Iran’s Presidential runners trade barbs in final debate

DM Monitoring

TEHRAN: Iran’s presidential candidates have once again clashed during their third and final televised debate, this time, more openly, especially over the country’s 2015 nuclear deal with world powers and United States sanctions.
The seven men, five conservatives and hardliners, a moderate and a reformist, leveraged the slightly improved “debate” format to speak more directly and at length about the corruption and misguided management that they believe has led the country astray.
After most candidates criticised the previous two debates that incorporated no moderation and saw them not answering the same questions, state television began the final event by posing one question, on people’s problems, to all participants.
Several candidates discussed the need for an overhaul in the management style of the government in addition to fighting corruption and supporting marginalised Iranians, once again without providing many details on how their plans would actually be implemented.
But most notably, much more time was spent on the nuclear deal, or the Joint Comprehensive Plan of Action (JCPOA), and the harsh sanctions that the US has imposed since 2018 when former President Donald Trump unilaterally withdrew his country from the landmark accord.
The issue had been largely ignored during the previous two debates as Supreme Leader Ayatollah Ali Khamenei had said last month foreign policy is not one of the “main problems of the people”. But moderate candidate Abdolnaser Hemmati, who led the central bank until earlier this month when he was dismissed for running for president, harshly criticised the internal political forces who oppose the JCPOA.
“What will happen if power falls in the hands of hardliners?” he directly asked Ebrahim Raisi, who leads the judiciary and is seen as the frontrunner in the polls. “I have no reservation to say there will be new sanctions with more international consensus,” he said in reference to the pre-JCPOA period, when Iran was under multilateral sanctions.

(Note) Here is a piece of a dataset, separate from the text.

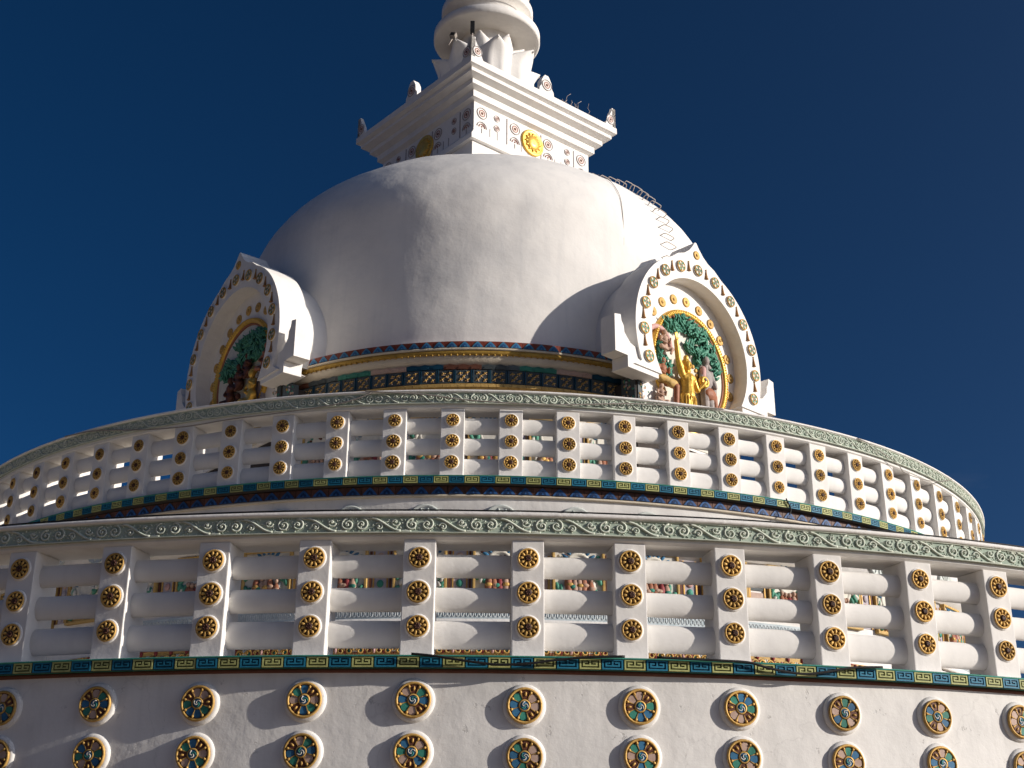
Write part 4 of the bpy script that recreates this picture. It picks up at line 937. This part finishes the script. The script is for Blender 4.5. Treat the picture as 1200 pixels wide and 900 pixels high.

The technocrat warned that Raisi and other like-minded politicians do not want sanctions lifted as it would cut off forces inside the country who are profiting from them, and said “all this time you played in Trump’s court with your hardline actions.”
He also railed against those who oppose ratifying remaining legislation to complete Iran’s financial transparency action plan with the intergovernmental Financial Action Task Force (FATF).